The dairy industry can no longer make decisions based solely on productivity, according to a senior vet with the Department of Agriculture.

Department vet Mike Sheahan said calf welfare and sustainability must come into the equation during his address to the Irish Co-operative Organisation Society (ICOS) national conference.

“We have to realise that there are costs and consequences to the decisions we make,” Sheahan said.

Sheahan asked whether “more carrot, or perhaps more stick” was required from dairy processors to push farmers in a certain direction.

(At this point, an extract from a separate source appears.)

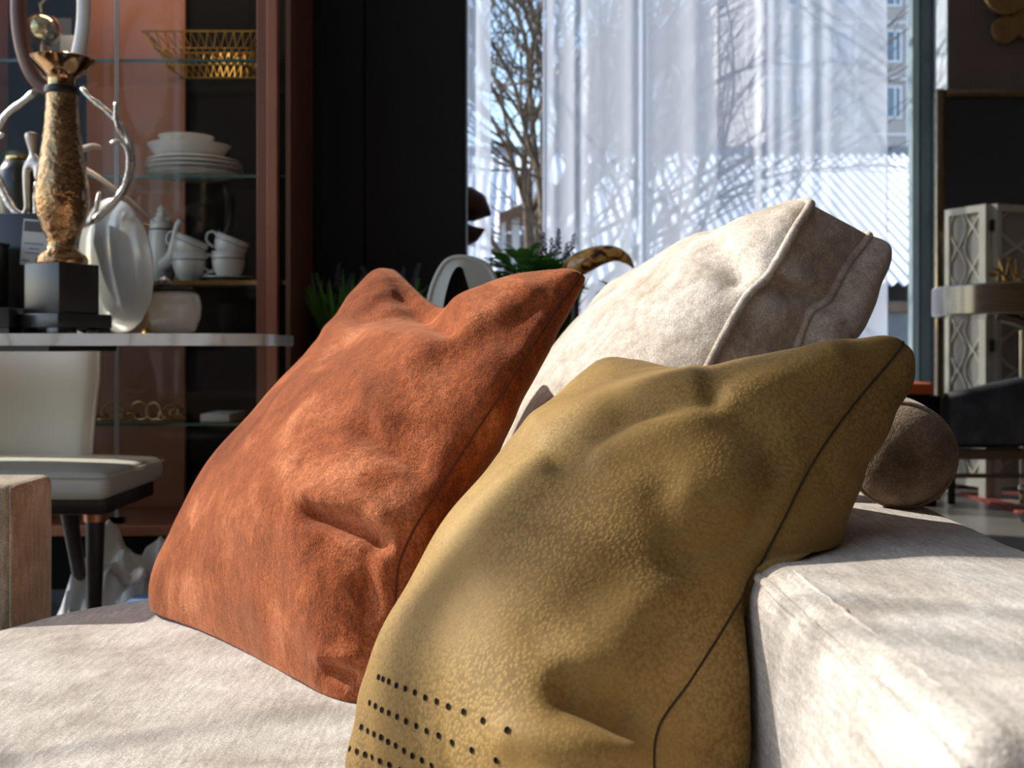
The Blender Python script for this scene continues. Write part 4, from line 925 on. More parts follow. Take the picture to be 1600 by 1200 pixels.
def lavender(label, px, D, heads, nleaf=26, gr='lavender pots'):
    base = np.array([PX(px, D), D, DTZ]); t = thing('lavender_plant', label, 'plant', base, gr); pot(t, tuple(base), 0.05, 0.06)
    for hx, hy, dd in heads:
        top_ = P(hx, hy, D + dd); b0 = base + np.array([(rg.random() - 0.5) * 0.05, (rg.random() - 0.5) * 0.05, 0.055])
        c = crv([b0, b0 * 0.5 + top_ * 0.5 + np.array([0, 0, 0.01]), top_], 8); part(t, 'stem', tube(c, 0.0016, 5), MAT['leaf_dk'])
        d = c[-1] - c[-2]; inst(t, 'flower_spike', spike_me, frame_at(top_ - d / np.linalg.norm(d) * 0.035, d, rg.random() * 6))
    for k in range(nleaf):
        a = rg.random() * 6.28; d = (math.cos(a) * 0.55, math.sin(a) * 0.55, 1.0 + rg.random())
        o = inst(t, 'leaf', leaf_thin, frame_at(base + np.array([0.02 * math.cos(a), 0.02 * math.sin(a), 0.05]), d, rg.random() * 6)); o.scale = (1, 0.8 + 0.7 * rg.random(), 1)
    return t
lavender('small lavender pot before the black wall, left of the rust cushion peak', 520, 3.25, [(497, 448, 0), (528, 432, 0.02), (512, 462, -0.03), (543, 446, 0.04)], 44)
lavender('lavender sprigs showing right of the rust cushion peak', 622, 3.3, [(575, 434, 0.0), (628, 438, 0), (650, 430, 0.03), (604, 450, 0.02)], 36)
# leafy green plant and lavender in the window light
Dv = 3.25
gp = thing('green_plant', 'bushy bright green leafy plant in front of the window', 'plant', (PX(820, Dv), Dv, DTZ)); pot(gp, (PX(820, Dv), Dv, DTZ), 0.07, 0.09)
for k in range(150):
    a = rg.random() * 6.283; e = rg.random() ** 0.6; c0 = np.array([PX(822, Dv), Dv, DTZ + 0.09])
    loc = c0 + np.array([math.cos(a) * 0.125 * e, math.sin(a) * 0.10 * e, 0.04 + 0.17 * (1 - 0.55 * e * e) * (0.55 + 0.45 * rg.random())])
    d = (math.cos(a) * (0.4 + e), math.sin(a) * (0.4 + e), 0.25 + 0.7 * rg.random() * (1 - e * 0.5)); o = inst(gp, 'leaf', leaf_big, frame_at(loc, d, 0.5 * (rg.random() - 0.5))); s = 0.6 + 0.5 * rg.random(); o.scale = (s, s, s)
for k in range(9):
    a = k * 0.7; part(gp, 'stem', tube(crv([np.array([PX(822, Dv), Dv, DTZ + 0.08]), np.array([PX(822, Dv) + 0.04 * math.cos(a), Dv + 0.04 * math.sin(a), DTZ + 0.16]), np.array([PX(822, Dv) + 0.07 * math.cos(a), Dv + 0.07 * math.sin(a), DTZ + 0.24])], 6), 0.0025, 5), MAT['leaf_dk'])
lavender('purple lavender beside the bright green plant at the window', 868, 3.32, [(850, 383, 0.02), (872, 377, 0), (893, 385, 0), (862, 392, -0.03), (884, 398, 0.03), (845, 400, 0)], 40)
# amber curved ornament (bird-like) on a hidden foot
Da = 3.15
am = thing('ceramic_bird', 'amber and black mottled curved ornament behind the rust cushion corner', 'ornament', (PX(905, Da), Da, DTZ))
cpts = crv([P(893, 434, Da), P(899, 418, Da), P(915, 408, Da - 0.01), (P(938, 399, Da - 0.02)), P(962, 397, Da - 0.02), P(980, 406, Da - 0.02), P(990, 418, Da - 0.02)], 34)
part(am, 'body', tube(cpts, np.interp(np.linspace(0, 1, 34), [0, 0.15, 0.4, 0.62, 0.85, 1], [0.026, 0.034, 0.031, 0.024, 0.014, 0.003]), 18, squash=1.0), MAT['tortoise'], sharp=180)
part(am, 'foot', lathe([(0.05, 0), (0.05, 0.01), (0.012, 0.03), (0.010, PZ(432, Da) - DTZ)], (PX(898, Da), Da, DTZ), 24), MAT['satinblack'])
dl = thing('leaf_sprig', 'small dark leaf sprig peeking over the cream cushion edge', 'plant', (PX(970, 3.1), 3.1, DTZ)); pot(dl, (PX(970, 3.1), 3.1, DTZ), 0.035, 0.05)
part(dl, 'stem', tube([np.array([PX(970, 3.1), 3.1, DTZ + 0.05]), P(966, 460, 3.1), P(955, 452, 3.1)], 0.002, 5), MAT['leaf_dk'])
for d in ((-1, -0.2, -0.1), (0.3, -1, 0.2), (-0.5, 0.3, 0.6), (1, 0.1, 0.3)): inst(dl, 'leaf', leaf_dk, frame_at(P(955, 452, 3.1), d))
# leather chair seen from behind over the rust cushion
Dk = 2.62
lc = thing('dining_chair', 'pale grey leather chair back with dark lining behind the rust cushion', 'chair', (PX(722, Dk), Dk, 0))
mk = Dk / FPX
out = crv([(668, 500), (672, 462), (683, 430), (698, 408), (716, 402), (740, 405), (760, 414), (773, 435), (777, 470), (777, 520)], 40)
inn = crv([(690, 500), (694, 470), (700, 445), (706, 428), (714, 417), (722, 418), (727, 432), (733, 452), (739, 480), (742, 520)], 40)
V = []; F = []
for i in range(40):
    for (p, dd) in ((out[i], 0.015), (out[i], -0.015), (inn[i], -0.03), (inn[i], 0.0)): V.append(P(p[0], p[1], Dk + dd))
for i in range(39):
    for k in range(4): a, b_ = i * 4 + k, i * 4 + (k + 1) % 4; F.append((a, b_, b_ + 4, a + 4))
part(lc, 'backrest', (np.array(V), F), MAT['greyleather'], sharp=50)
part(lc, 'back_edge', tube([P(*p, Dk - 0.015) for p in out], 0.006, 8), MAT['greyleather'], sharp=180)
part(lc, 'lining', (lambda q: (np.concatenate([np.array([P(x, y, Dk + 0.004) for x, y in q]), np.array([P(x, y, Dk + 0.016) for x, y in q])]), [tuple(range(40)), tuple(range(79, 39, -1))] + [(i, i + 40, i + 41, i + 1) for i in range(39)]))(inn), MAT['blackbox'], smooth=False)
part(lc, 'seat', rbox(PX(660, Dk), PX(785, Dk) + 0.12, Dk - 0.02, Dk + 0.26, 0.40, 0.48, 0.03, (8, 8, 4), 4), MAT['greyleather'], sharp=180)
part(lc, 'back_post', box(PX(668, Dk) + 0.004, PX(777, Dk) - 0.004, Dk - 0.01, Dk + 0.012, 0.46, PZ(498, Dk), 0.004), MAT['greyleather'])
for x in (PX(672, Dk), PX(780, Dk) + 0.08):
    for y in (Dk + 0.0, Dk + 0.22): part(lc, 'leg', lathe([(0.010, 0), (0.016, 0.405)], (x, y, 0), 12), MAT['darkwood'])
# carved wooden piece behind the end of the partition
Db = 3.95
ws = thing('wood_sculpture', 'carved brown wooden sculpture peeking from behind the black wall', 'sculpture', (PX(705, Db), Db, 0))
def blob(pts, rads, sq=1.0): return tube(crv([P(x, y, Db) for x, y in pts], 22), np.interp(np.linspace(0, 1, 22), np.linspace(0, 1, len(rads)), rads), 16, squash=sq)
part(ws, 'lobe', blob([(690, 322), (715, 316), (738, 322), (756, 330), (767, 336)], [0.04, 0.055, 0.062, 0.05, 0.004]), MAT['driftwood'], sharp=180)
part(ws, 'lobe', blob([(690, 368), (715, 366), (735, 366), (748, 362), (757, 358)], [0.04, 0.05, 0.045, 0.03, 0.003]), MAT['driftwood'], sharp=180)
part(ws, 'trunk', tube(crv([P(700, 300, Db), P(694, 380, Db), P(700, 500, Db), P(705, 700, Db), (PX(705, Db), Db, 0.02)], 20), 0.07, 14), MAT['driftwood'], sharp=180)
part(ws, 'base', lathe([(0.16, 0), (0.16, 0.03), (0.1, 0.04)], (PX(705, Db), Db, 0), 24), MAT['satinblack'])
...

“With antibiotics [in milk], it was largely a penalty-based system and by God it solved the problem, almost overnight. With somatic cell count… by way of incentives, the dairy sector has largely solved that problem.”

Teagasc director Gerry Boyle said action was needed urgently but that the industry seemed “paralysed in taking that action”.

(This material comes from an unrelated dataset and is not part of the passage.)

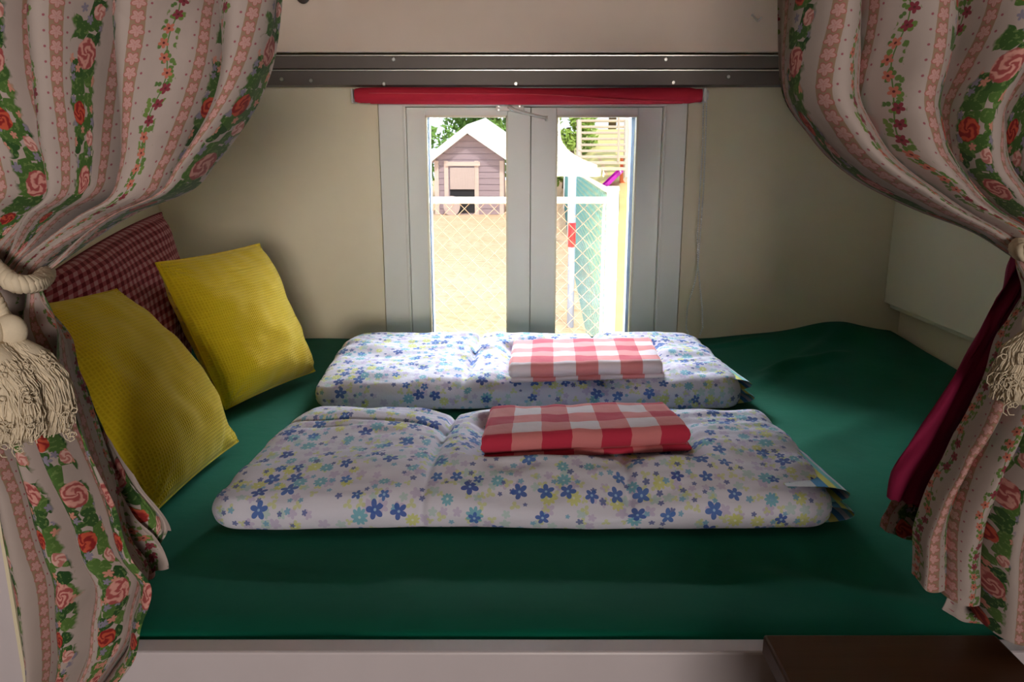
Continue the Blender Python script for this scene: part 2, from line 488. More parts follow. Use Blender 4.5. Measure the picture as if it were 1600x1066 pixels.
# ------------------------------------------------------------------ bunk boards and metal rails above the window
YR = 2.16
def zpx(py, Y): return at(800, py, Y).z
fp = empty('upper_bunk_panel', (0, YR-.01, zpx(82, YR))); tag(fp, 'wide ivory upper bunk board above the dark metal rails', 'bunk board')
xr0, xr1 = -.92, at(1218, 40, YR).x
obj('panel_board', bx(xr0, xr1, YR-.022, YR-.004, zpx(83, YR), ZC-.01, bev=.002), M['fascia'], fp)
obj('panel_post', bx(xr1, at(1240, 60, YR).x+.10, YR-.012, YR+.06, zpx(86, YR), ZC-.01, bev=.002), M['fascia'], fp)
bm = bmesh.new(); tube(bm, [at(1176, 24, YR-.03), at(1184, 33, YR-.05), at(1190, 27, YR-.055)], .0022, 6); tube(bm, [at(1176, 24, YR-.022), at(1176, 24, YR-.03)], .004, 8)
o = obj('wall_hook', bm, M['plastic'], None, True); tag(o, 'small white hook on the bunk board, upper right by the curtain', 'hook')
bm = bmesh.new(); tube(bm, [at(473, -6, YR-.022)+Vector((0, 0, 0)), at(473, -6, YR-.034)], .017, 20); o = obj('round_peg', bm, M['alu_dark'], None, True); tag(o, 'dark round peg at the top edge of the bunk board by the left curtain', 'peg')
def rail(name, y0, y1, Y, label, screws):
    z1, z0 = zpx(y0, Y), zpx(y1, Y)
    r = empty(name, (0, Y, z0)); tag(r, label, 'metal rail', 'dark metal rails above the window')
    xa, xb = -.93, 1.0
    obj('rail_profile', bx(xa, xb, Y, YB-.001, z0, z1-.003, bev=.001), M['alu_dark'], r)
    obj('rail_edge', bx(xa, xb, Y-.006, Y+.004, z1-.0032, z1, bev=.0006), M['alu'], r)
    for (sx, sy) in screws:
        p = at(sx, sy, Y); bm = bmesh.new()
        tube(bm, [p, p+Vector((0, -.0022, 0))], [.0055, .004], 12); obj('screw', bm, M['screw'], r)
rail('bunk_rail', 86, 107, YR+.004, 'upper dark metal rail with two large screws under the bunk board', ((615, 93), (1040, 93)))
rail('bunk_rail', 109, 133, YR+.022, 'lower dark metal rail with small screws just above the red blind', ((440, 124), (486, 126), (600, 131), (806, 131), (1052, 129), (1138, 120)))

# roller blind
YBL = 2.215
bl = empty('roller_blind', at(800, 150, YBL)); tag(bl, 'rolled-up red fabric roller blind above the window', 'blind')
bm = bmesh.new(); bm_e = bmesh.new()
x0b, x1b = at(555, 150, YBL).x, at(1096, 150, YBL).x
cz = zpx(149, YBL); R = .0195
def blindf(s, t):
    # spiral cross-section, loosened along its length
    a = s*2*PI; x = x0b+(x1b-x0b)*t
    r = R*(1+.05*math.sin(t*9)+.04*nz(t*6, a*.3))
    if t > .97 or t < .01: r *= .86
    return Vector((x, YBL+math.cos(a)*r*.9, cz+math.sin(a)*r+.001*math.sin(t*5)))
grid(bm, 24, 60, blindf, lambda s, t: (t, s), closed=True)
# loose flap of cloth lying across the roll
def flap(s, t):
    x = x0b+.04+(x1b-x0b-.09)*t
    top = cz+R*.2-(R*.95)*sst(.45, .95, t)
    z = top+(cz-R*1.12-top)*s
    zz = max(-1, min(1, (z-cz)/R))
    return Vector((x, YBL-math.sqrt(max(0, 1-zz*zz))*R*.95-.0022, z-.002*math.sin(t*3.1)))
grid(bm, 6, 60, flap, lambda s, t: (t, s))
obj('blind_roll', bm, M['blind'], bl, True)
bm = bmesh.new()
tube(bm, [flap(0, t/30)+Vector((0, -.0006, .0004)) for t in range(31)], .0011, 5); obj('blind_seam', bm, plain('light_red_thread', (.75, .10, .13), .7), bl, True)
p = at(1101, 149, YBL)
bm = bmesh.new(); box(bm, p.x-.006, p.x+.002, YBL-.018, YB, p.z-.018, p.z+.018, .002); box(bm, p.x-.006, p.x+.012, YB-.006, YB, p.z-.018, p.z+.018, .001)
tube(bm, [p+Vector((-.008, 0, 0)), p+Vector((.008, 0, 0))], .013, 16)
obj('bracket', bm, M['plastic'], bl)
bm = bmesh.new(); q = at(553, 150, YBL); box(bm, q.x-.004, q.x, YBL-.018, YB, q.z-.018, q.z+.018, .001); obj('bracket', bm, M['plastic'], bl)
# two strands of bead chain and their loop
chain = bmesh.new()
A = [(1104, 160), (1102, 230), (1099, 300), (1093, 380), (1091, 410), (1086, 440), (1074, 480), (1072, 512), (1078, 528)]
B = [(1099, 160), (1098, 230), (1093, 310), (1090, 370), (1090, 410), (1093, 440), (1097, 480), (1098, 512), (1092, 527)]
for L in (A, B):
    ptsL = [at(x, y, YBL+.02) for x, y in L]
    tot = sum((b_-a_).length for a_, b_ in zip(ptsL, ptsL[1:])); n = int(tot/.0062)
    acc = 0; k = 0; i = 0
    for k in range(n):
        d = k*tot/n; i = 0
        while i < len(ptsL)-2 and d > (ptsL[i+1]-ptsL[i]).length: d -= (ptsL[i+1]-ptsL[i]).length; i += 1
        c_ = ptsL[i].lerp(ptsL[i+1], d/(ptsL[i+1]-ptsL[i]).length)
        bmesh.ops.create_icosphere(chain, subdivisions=1, radius=.0027, matrix=Matrix.Translation(c_))
    tube(chain, ptsL, .0006, 4)
obj('bead_chain', chain, M['plastic'], bl, True)

# ------------------------------------------------------------------ wall cabinet on the right
XC = 1.071
cz0 = at(1383, 472, YB).z
cab = empty('wall_cabinet', (XC, YB, cz0)); tag(cab, 'shallow cream wall cabinet fixed to the right wall above the mattress', 'cabinet')
YD = 1.50
obj('door', bx(XC, XC+.016, YD, YB-.003, cz0, CZ+.05, bev=.0015), M['panelwhite'], cab)
obj('cabinet_body', bx(XC+.018, XR, .95, YB-.002, cz0-.016, CZ+.07, bev=.0015), M['panelwhite'], cab)
obj('door', bx(XC, XC+.016, .96, YD-.004, cz0, CZ+.05, bev=.0015), M['panelwhite'], cab)

# ------------------------------------------------------------------ bed
YM0 = YF+.05
bed = empty('bunk_bed', (0, YF+.03, .45)); tag(bed, 'built-in bunk bed with off-white front board under the mattress', 'bed')
obj('front_board', bx(pl-.1, .66, YF+.0215, YF+.047, 0.45, MZ-.004, bev=.003), M['board'], bed)
obj('bed_base', bx(XL+.001, XR-.001, YM0, YB-.002, MZ-.22, MZ-.17), M['board'], bed)
def sheet_z(x, y):
    z = MZ
    z += .006*nz(x*3, y*3, 1)+.003*nz(x*8, y*5, 4)
    # raised ridge where the sheet is pulled up by the right back corner
    z += .034*math.exp(-((x-.93)/.11)**2-((y-2.26)/.10)**2)
    z += .014*sst(.5, .8, x)*sst(1.6, 2.25, y)
    # long creases fanning out from that corner
    for (x0, y0, x1, y1, a, wd) in ((.93, 2.2, .55, 1.75, .010, .022), (.86, 2.02, .62, 1.86, .012, .016), (1.0, 2.05, .80, 1.5, .006, .03), (.70, 2.2, .50, 2.12, .006, .016), (.75, 1.55, .52, 1.35, .005, .03), (.3, .93, .52, .85, .004, .02)):
        dx, dy = x1-x0, y1-y0; L = math.hypot(dx, dy); t = ((x-x0)*dx+(y-y0)*dy)/L/L
        dd = ((x-x0)*dy-(y-y0)*dx)/L
        if -.2 < t < 1.2: z += a*math.exp(-(dd/wd)**2)*sst(-.2, .15, t)*sst(1.2, .8, t)
    return z
bm = bmesh.new()
def mat_f(s, t):
    x = XL+.004+(XR-XL-.008)*s
    T = t*1.12-.06
    y = YM0+.001+(YB-.004-YM0)*max(0, min(1, T))
    z = sheet_z(x, y)
    e = sst(.05, 0, y-YM0)
    z -= .006*e*e
    if T < 0: z -= .09*(-T/.06)
    if T > 1: z -= .09*((T-1)/.06)
    e2 = min(x-XL, XR-x); z -= .012*sst(.03, 0, e2)
    return Vector((x, y, z))
grid(bm, 200, 180, mat_f, lambda s, t: (s, t))
# closed underside and sides
bz = MZ-.15
box(bm, XL+.006, XR-.006, YM0+.003, YB-.006, bz, MZ-.05)
m_ = obj('mattress', bm, M['sheet'], None, True); tag(m_, 'wide mattress under a dark green fitted sheet filling the sleeping nook', 'mattress')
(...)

He suggested dairy farmers needed to keep calves on farm for a minimum of three to four weeks. Currently, calves cannot be presented for sale before 10 days.

Sheahan said a limit of 14 days had been suggested and that it could be looked at again.

Sexed semen

Sexed semen was also discussed. Boyle said it could reduce the number of dairy bred bull calves.

An average conception rate of 82% was achieved in Teagasc’s latest trial.

ICBF director Andrew Cromie said while it was part of the solution, particularly for low-quality calves, there was a problem: “Those calves are coming from the herds that are most focused on compact calving and any reduction of female fertility performance is not a good-value proposition.”